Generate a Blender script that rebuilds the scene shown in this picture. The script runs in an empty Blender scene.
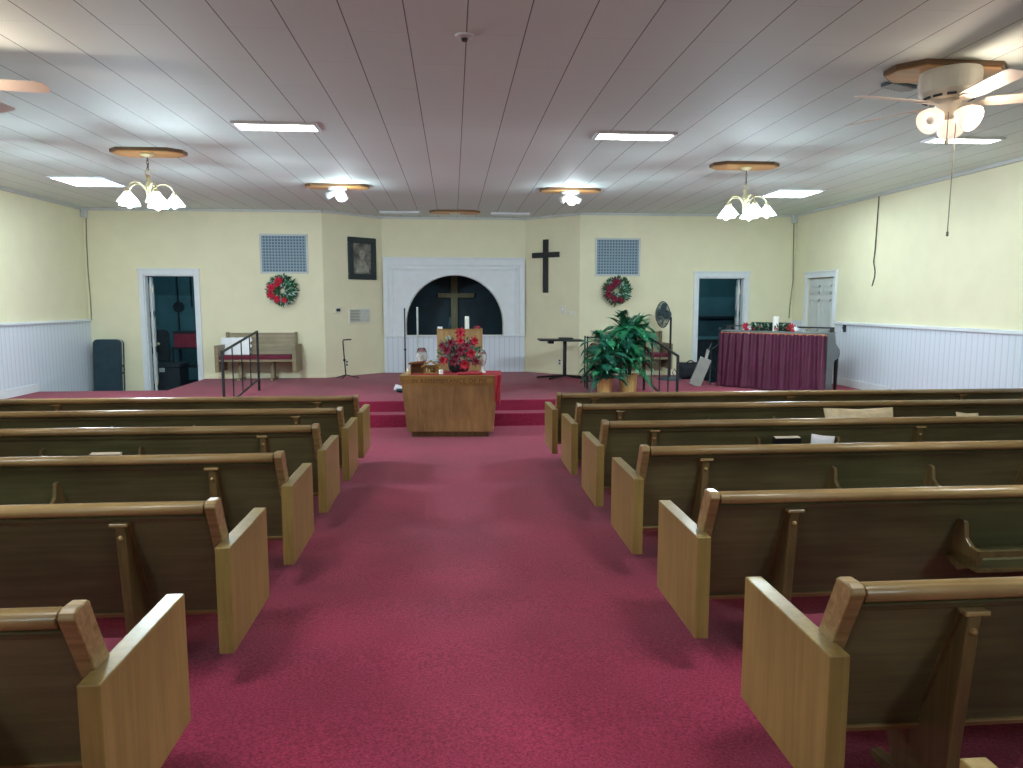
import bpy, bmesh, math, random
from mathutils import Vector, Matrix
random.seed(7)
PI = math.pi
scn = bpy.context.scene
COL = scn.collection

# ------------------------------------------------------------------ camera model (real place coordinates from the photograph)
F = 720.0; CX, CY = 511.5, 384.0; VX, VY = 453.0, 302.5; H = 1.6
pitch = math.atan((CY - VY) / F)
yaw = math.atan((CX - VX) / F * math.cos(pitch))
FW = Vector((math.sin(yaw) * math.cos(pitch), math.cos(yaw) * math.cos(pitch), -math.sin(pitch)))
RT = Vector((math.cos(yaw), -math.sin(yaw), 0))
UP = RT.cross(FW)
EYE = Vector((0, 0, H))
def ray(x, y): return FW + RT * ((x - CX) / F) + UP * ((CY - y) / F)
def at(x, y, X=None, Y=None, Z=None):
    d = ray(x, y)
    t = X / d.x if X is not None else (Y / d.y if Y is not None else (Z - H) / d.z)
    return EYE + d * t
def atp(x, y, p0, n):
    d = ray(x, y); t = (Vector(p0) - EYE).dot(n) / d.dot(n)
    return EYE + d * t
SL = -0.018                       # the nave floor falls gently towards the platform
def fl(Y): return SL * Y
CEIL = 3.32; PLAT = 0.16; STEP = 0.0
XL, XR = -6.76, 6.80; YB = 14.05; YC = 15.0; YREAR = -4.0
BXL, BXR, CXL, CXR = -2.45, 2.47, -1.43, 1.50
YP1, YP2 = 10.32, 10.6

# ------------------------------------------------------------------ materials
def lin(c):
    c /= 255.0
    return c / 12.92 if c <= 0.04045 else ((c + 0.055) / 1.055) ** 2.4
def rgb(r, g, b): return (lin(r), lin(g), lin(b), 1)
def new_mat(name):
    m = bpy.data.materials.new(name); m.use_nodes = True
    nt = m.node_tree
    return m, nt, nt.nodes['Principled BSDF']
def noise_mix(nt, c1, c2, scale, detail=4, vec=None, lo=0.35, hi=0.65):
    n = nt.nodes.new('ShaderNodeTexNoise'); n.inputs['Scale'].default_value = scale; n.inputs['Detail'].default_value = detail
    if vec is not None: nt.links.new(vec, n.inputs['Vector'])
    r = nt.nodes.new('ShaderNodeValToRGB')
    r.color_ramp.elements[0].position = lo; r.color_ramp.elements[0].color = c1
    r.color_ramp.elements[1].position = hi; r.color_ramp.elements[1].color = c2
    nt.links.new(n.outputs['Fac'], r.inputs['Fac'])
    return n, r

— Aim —
Leaving out the pictures, repeat the data above exactly.

— Output of the exercise —
Generate a Blender script that rebuilds the scene shown in this picture. The script runs in an empty Blender scene.
import bpy, bmesh, math, random
from mathutils import Vector, Matrix
random.seed(7)
PI = math.pi
scn = bpy.context.scene
COL = scn.collection

# ------------------------------------------------------------------ camera model (real place coordinates from the photograph)
F = 720.0; CX, CY = 511.5, 384.0; VX, VY = 453.0, 302.5; H = 1.6
pitch = math.atan((CY - VY) / F)
yaw = math.atan((CX - VX) / F * math.cos(pitch))
FW = Vector((math.sin(yaw) * math.cos(pitch), math.cos(yaw) * math.cos(pitch), -math.sin(pitch)))
RT = Vector((math.cos(yaw), -math.sin(yaw), 0))
UP = RT.cross(FW)
EYE = Vector((0, 0, H))
def ray(x, y): return FW + RT * ((x - CX) / F) + UP * ((CY - y) / F)
def at(x, y, X=None, Y=None, Z=None):
    d = ray(x, y)
    t = X / d.x if X is not None else (Y / d.y if Y is not None else (Z - H) / d.z)
    return EYE + d * t
def atp(x, y, p0, n):
    d = ray(x, y); t = (Vector(p0) - EYE).dot(n) / d.dot(n)
    return EYE + d * t
SL = -0.018                       # the nave floor falls gently towards the platform
def fl(Y): return SL * Y
CEIL = 3.32; PLAT = 0.16; STEP = 0.0
XL, XR = -6.76, 6.80; YB = 14.05; YC = 15.0; YREAR = -4.0
BXL, BXR, CXL, CXR = -2.45, 2.47, -1.43, 1.50
YP1, YP2 = 10.32, 10.6

# ------------------------------------------------------------------ materials
def lin(c):
    c /= 255.0
    return c / 12.92 if c <= 0.04045 else ((c + 0.055) / 1.055) ** 2.4
def rgb(r, g, b): return (lin(r), lin(g), lin(b), 1)
def new_mat(name):
    m = bpy.data.materials.new(name); m.use_nodes = True
    nt = m.node_tree
    return m, nt, nt.nodes['Principled BSDF']
def noise_mix(nt, c1, c2, scale, detail=4, vec=None, lo=0.35, hi=0.65):
    n = nt.nodes.new('ShaderNodeTexNoise'); n.inputs['Scale'].default_value = scale; n.inputs['Detail'].default_value = detail
    if vec is not None: nt.links.new(vec, n.inputs['Vector'])
    r = nt.nodes.new('ShaderNodeValToRGB')
    r.color_ramp.elements[0].position = lo; r.color_ramp.elements[0].color = c1
    r.color_ramp.elements[1].position = hi; r.color_ramp.elements[1].color = c2
    nt.links.new(n.outputs['Fac'], r.inputs['Fac'])
    return n, r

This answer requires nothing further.